Rep. Suzan DelBene, D-Wash., reintroduced the Information Privacy and Data Transparency Act that would adapt state privacy laws and proposals into a national standard for data privacy. She introduced a similar version of the legislation in 2019, but it ultimately did not gain traction.

There is currently no national data privacy standard, and the congresswoman’s bill would require companies to write their privacy policies in plain English – understandable to the layman – as well as put in place other privacy policy standards.

“Data privacy is a 21st Century issue of civil rights, civil liberties, and human rights and the U.S. has no policy to protect our most sensitive personal information from abuse. With states understandably advancing their own legislation in the absence of federal policy, Congress needs to prioritize creating a strong national standard to protect all Americans. This bill will create those critical protections,” DelBene said in a March 10 press release.

Beyond writing their privacy policies in plain English, companies would also be required to have an opt-in option for users before companies disclose sensitive information. The bill also would require companies to disclose when and to whom they share users’ sensitive information.

The bill would preempt state privacy laws and empower the Federal Trade Commission as the law’s enforcement agency.
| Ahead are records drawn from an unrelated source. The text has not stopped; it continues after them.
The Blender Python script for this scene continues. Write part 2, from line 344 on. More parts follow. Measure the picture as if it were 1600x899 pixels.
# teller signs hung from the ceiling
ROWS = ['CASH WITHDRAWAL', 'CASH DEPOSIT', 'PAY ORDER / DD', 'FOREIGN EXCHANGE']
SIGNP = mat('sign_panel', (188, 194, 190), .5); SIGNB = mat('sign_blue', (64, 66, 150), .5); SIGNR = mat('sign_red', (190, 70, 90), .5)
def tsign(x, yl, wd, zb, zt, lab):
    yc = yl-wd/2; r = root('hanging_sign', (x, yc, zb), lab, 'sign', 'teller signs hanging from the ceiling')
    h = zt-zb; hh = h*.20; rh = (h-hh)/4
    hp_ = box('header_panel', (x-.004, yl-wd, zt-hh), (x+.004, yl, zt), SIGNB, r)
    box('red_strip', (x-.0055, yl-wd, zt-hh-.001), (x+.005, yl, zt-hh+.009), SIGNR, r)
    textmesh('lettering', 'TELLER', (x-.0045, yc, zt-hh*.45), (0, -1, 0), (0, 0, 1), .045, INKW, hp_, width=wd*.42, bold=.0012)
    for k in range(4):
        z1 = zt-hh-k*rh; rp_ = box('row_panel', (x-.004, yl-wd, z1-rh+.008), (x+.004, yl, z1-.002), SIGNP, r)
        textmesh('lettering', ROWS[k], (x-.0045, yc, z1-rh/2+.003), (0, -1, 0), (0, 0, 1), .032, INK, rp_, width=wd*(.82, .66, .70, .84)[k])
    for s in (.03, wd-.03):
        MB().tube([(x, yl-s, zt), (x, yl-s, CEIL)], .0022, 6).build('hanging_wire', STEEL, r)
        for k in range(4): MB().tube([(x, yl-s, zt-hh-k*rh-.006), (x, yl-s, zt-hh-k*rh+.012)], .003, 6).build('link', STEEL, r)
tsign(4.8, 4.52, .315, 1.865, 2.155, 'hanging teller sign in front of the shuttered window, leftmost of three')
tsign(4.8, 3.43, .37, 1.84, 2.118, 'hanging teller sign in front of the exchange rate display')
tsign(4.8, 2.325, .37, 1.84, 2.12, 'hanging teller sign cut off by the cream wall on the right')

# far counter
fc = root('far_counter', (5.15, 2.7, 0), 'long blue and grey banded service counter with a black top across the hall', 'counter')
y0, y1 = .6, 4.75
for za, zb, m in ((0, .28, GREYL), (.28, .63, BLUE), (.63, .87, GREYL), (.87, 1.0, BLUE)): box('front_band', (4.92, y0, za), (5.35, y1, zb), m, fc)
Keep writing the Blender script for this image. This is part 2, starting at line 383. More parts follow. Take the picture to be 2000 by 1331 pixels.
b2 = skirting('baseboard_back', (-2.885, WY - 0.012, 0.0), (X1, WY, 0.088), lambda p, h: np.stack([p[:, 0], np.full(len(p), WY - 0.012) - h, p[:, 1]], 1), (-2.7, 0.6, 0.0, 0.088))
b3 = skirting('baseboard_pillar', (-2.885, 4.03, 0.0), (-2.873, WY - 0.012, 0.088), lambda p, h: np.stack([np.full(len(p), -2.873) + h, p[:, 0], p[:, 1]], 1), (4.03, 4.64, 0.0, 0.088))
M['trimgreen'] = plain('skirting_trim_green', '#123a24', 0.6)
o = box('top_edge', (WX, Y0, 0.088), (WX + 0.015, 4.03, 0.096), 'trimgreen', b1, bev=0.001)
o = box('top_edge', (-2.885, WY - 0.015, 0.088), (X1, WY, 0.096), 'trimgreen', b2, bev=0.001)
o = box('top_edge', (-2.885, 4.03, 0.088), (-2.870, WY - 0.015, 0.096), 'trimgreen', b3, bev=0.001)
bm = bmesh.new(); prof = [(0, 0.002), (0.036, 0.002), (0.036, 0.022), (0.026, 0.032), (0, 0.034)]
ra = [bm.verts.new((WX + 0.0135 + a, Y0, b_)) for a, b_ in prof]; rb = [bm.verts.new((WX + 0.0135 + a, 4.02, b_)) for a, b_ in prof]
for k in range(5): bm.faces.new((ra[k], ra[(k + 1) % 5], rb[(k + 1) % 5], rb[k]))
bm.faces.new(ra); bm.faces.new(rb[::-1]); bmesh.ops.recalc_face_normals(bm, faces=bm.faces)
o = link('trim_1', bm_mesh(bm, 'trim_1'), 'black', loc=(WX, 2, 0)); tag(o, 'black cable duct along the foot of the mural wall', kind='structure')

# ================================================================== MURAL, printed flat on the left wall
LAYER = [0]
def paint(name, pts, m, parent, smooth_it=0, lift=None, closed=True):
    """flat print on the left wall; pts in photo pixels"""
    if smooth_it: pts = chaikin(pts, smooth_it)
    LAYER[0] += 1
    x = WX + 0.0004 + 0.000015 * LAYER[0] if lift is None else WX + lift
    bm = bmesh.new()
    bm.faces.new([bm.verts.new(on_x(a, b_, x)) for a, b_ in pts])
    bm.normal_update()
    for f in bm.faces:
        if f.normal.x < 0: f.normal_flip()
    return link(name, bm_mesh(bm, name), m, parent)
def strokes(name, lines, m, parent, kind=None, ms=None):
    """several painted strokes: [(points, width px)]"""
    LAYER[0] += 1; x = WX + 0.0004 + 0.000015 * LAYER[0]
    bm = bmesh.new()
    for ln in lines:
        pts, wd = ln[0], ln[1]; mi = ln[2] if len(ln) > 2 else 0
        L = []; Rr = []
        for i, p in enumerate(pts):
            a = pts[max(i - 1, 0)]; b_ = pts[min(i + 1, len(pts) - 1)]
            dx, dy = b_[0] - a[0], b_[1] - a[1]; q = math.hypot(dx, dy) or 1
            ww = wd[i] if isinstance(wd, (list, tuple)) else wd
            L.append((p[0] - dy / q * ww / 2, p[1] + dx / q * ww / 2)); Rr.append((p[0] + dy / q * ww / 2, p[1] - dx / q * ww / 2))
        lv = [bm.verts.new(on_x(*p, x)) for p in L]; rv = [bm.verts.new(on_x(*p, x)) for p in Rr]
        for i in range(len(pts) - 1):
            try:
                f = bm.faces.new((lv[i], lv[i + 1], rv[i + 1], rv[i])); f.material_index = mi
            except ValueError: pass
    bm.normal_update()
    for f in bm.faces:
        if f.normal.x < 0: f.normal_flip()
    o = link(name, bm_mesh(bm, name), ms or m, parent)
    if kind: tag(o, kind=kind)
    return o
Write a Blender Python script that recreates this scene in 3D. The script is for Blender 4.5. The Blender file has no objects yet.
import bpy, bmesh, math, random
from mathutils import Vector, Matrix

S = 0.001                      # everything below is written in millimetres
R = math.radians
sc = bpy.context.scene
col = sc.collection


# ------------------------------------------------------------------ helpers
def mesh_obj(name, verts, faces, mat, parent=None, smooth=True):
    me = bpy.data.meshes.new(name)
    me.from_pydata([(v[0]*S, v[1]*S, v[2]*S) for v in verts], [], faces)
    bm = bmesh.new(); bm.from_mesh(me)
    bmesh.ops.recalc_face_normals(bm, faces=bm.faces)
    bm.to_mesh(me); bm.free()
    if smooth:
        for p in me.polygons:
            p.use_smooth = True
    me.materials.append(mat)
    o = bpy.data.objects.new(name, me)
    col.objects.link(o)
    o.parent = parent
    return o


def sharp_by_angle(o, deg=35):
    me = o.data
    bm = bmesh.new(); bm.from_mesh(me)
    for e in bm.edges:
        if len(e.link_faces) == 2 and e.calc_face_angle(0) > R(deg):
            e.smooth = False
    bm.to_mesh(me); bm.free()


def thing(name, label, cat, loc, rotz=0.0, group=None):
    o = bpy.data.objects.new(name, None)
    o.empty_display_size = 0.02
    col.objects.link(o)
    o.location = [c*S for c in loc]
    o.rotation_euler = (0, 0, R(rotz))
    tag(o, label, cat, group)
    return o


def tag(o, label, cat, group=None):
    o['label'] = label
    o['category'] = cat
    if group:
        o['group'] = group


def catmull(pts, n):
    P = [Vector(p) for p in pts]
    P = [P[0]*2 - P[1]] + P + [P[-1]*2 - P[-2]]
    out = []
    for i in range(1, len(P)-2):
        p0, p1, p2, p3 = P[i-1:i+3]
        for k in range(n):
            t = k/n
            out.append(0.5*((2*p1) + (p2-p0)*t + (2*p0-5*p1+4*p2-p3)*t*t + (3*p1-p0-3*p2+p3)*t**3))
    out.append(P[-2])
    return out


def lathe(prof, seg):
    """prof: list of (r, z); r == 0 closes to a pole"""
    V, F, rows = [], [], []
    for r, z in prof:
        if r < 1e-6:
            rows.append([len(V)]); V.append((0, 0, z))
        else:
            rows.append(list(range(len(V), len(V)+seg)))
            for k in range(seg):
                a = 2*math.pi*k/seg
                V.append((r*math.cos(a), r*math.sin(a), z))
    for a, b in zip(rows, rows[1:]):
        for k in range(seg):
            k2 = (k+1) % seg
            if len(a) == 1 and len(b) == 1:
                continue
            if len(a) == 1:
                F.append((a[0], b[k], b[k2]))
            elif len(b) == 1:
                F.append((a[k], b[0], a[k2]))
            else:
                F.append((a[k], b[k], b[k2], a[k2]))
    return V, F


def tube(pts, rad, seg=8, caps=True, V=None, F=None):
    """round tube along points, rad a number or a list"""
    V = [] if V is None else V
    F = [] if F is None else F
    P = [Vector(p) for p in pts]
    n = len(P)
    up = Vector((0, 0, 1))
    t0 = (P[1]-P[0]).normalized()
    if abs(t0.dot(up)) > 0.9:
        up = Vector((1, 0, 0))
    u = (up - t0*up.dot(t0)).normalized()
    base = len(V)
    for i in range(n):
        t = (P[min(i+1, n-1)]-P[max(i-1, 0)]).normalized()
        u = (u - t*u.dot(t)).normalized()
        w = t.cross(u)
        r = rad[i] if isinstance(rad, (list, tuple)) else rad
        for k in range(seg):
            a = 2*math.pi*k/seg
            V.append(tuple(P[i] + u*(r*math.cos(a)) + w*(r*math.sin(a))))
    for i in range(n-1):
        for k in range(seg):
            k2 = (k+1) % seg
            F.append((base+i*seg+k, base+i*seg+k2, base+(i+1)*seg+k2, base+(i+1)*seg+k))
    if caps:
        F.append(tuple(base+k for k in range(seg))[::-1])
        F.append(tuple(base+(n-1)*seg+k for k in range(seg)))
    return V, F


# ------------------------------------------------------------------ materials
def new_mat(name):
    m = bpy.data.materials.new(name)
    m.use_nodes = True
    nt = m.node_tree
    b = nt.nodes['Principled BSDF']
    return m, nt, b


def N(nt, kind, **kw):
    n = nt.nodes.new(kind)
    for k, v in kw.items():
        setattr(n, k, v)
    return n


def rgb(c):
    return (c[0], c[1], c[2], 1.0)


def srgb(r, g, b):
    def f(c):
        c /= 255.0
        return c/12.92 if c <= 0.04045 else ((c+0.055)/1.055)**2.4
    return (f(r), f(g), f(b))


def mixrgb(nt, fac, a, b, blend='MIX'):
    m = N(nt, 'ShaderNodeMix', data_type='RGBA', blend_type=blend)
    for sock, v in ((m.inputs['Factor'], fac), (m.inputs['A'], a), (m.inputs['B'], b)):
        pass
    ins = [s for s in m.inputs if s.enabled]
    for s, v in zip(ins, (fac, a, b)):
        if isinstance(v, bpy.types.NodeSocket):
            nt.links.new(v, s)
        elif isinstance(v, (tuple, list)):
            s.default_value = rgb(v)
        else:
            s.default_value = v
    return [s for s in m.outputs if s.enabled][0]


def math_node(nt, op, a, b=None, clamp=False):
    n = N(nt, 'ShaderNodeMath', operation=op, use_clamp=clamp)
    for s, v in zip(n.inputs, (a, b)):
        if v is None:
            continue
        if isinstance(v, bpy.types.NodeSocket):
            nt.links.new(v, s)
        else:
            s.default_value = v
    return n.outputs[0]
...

The bill would also give state attorneys general authority to enforce infractions if the FTC chooses not to. Finally, the bill would require companies to submit third-party audits every two years.

DelBene said creating such a standard is important not just nationally, but for the United States to set an example internationally.

“This is an international issue as much as it is a domestic concern. If we do not have a clear domestic policy, we will not be able to shape standards abroad, and risk letting others, like the European Union, drive global policy,” DelBene said.